Wir müssen an allen Schulen…
Wir müssen an allen Schulen und anderen öffentlichen Gebäuden, so wohl auch am Rathaus von Latsch, die italienische Trikolore ertragen. Dagegen ist die Regenbogenfahne doch eine sehr erfreuliche Erscheinung.
Die…
Die Regenbogenflaggenloyalisten und die neuen Rechten sind vom gleichen Schlag: Beide Gruppen glauben von sich selbst für eine bessere, moralischere Gesellschaft einzutreten.
Beide Gruppen sehen sich gerne als Opfer des Mainstreams und betrachten sich selbst als Nonkonformisten, was sie aber beide nicht sind.
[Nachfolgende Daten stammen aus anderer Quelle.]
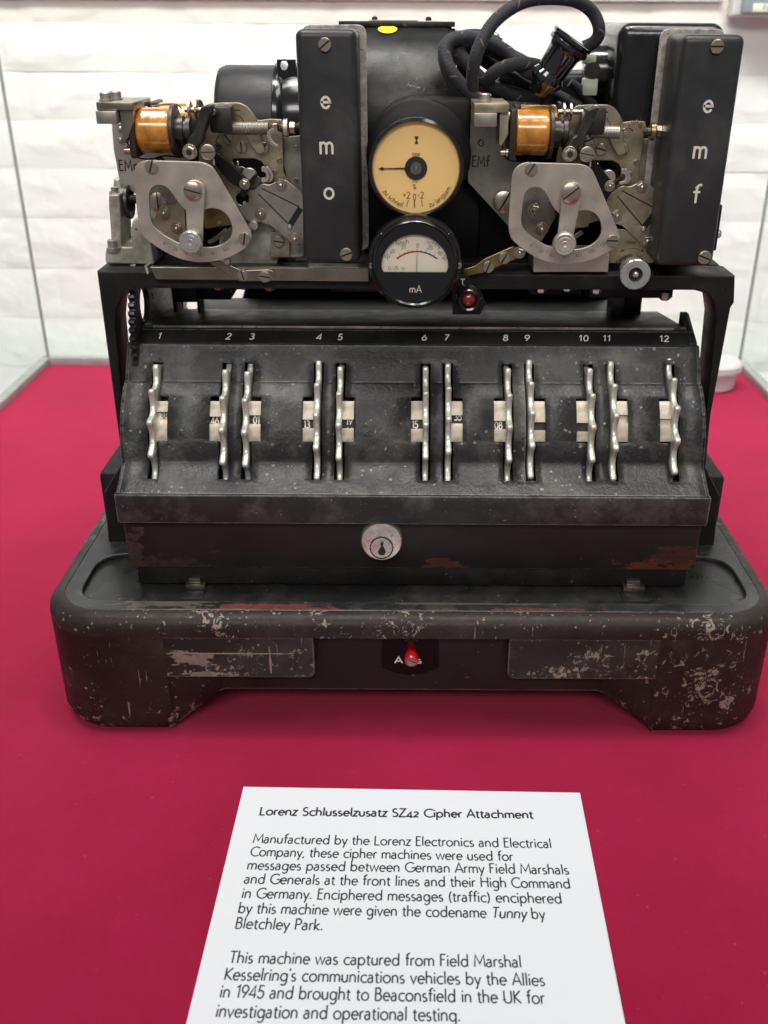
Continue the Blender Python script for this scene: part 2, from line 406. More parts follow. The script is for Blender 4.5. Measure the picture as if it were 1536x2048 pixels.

Beide Gruppen tun sich schwer damit, wenn die Symbole des jeweiligen politischen Feindbildes öffentlich zur Schau gestellt werden und zeigen damit, dass sie es selbst nicht so genau nehmen mit den Werten, die sie predigen.
In Anbetracht dieses Kontexts musste ich insbesondere schmunzeln, nachdem mir das "k.u.k reloaded" im Header aufgefallen ist.
Von mir aus können sich diese ganzen Polit-Aktivisten gerne über ihre Regenbogenflaggen, das ok-Zeichen und Emojis (z.B. das schwangere Mann Emoji, das Clown-Emoji oder welches Emoji halt gerade als rechter oder linker Code bezeichnet wird) herumstreiten. Letztlich ist das ganze doch ein intellektuelles Armutszeugnis.